South Africa’s central bank has paused its rate cuts, keeping the repo rate at 7.50% due to trade wars and budget risks. Inflation remains steady at 3.2%, and the rand strengthens against the dollar. Proposed budget changes face parliamentary resistance, particularly regarding VAT increases.
On Thursday, South Africa’s central bank halted its rate-cutting cycle amid various risks, primarily associated with U.S. President Donald Trump’s global trade activities and the nation’s unresolved national budget issues. This decision to maintain the repo rate at 7.50% aligns with the median predictions from economists surveyed by Reuters and comes after three consecutive rate cuts in prior meetings.

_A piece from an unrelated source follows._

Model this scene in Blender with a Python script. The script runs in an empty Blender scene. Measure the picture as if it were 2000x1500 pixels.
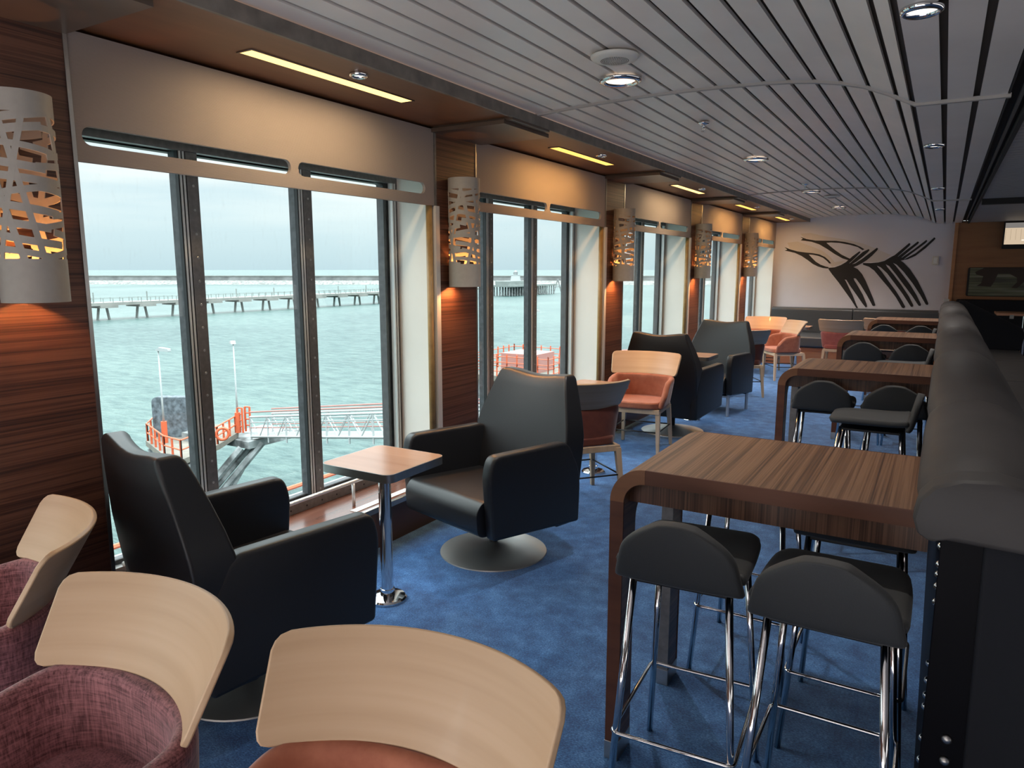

The split decision from the South African Reserve Bank saw four members advocate for maintaining the current stance while two members favored a 25 basis point reduction. Governor Lesetja Kganyago remarked during a press conference that uncertain global economic conditions and domestic issues necessitate a prudent policy approach.
As of February, annual inflation remained steady at 3.2%, situated at the lower end of the central bank’s target band of 3% to 6%. Furthermore, the South African rand has shown resilience in 2025, appreciating by over 3% against the U.S. dollar despite deteriorating relations with the Trump administration related to land reform policies and a genocide case involving Israel.
One of the most debated budget proposals lacks sufficient support in parliament, particularly the suggested increase in the value-added tax by 1 percentage point over two years, which is anticipated to contribute to inflationary pressures.
The South African Reserve Bank’s decision to pause rate cuts reflects the complex interplay of domestic and global economic risks, particularly the influence of U.S. trade policies and local budgetary disputes. With inflation stable and the rand resilient, the bank adopts a cautious stance, ensuring financial stability amidst ongoing uncertainties.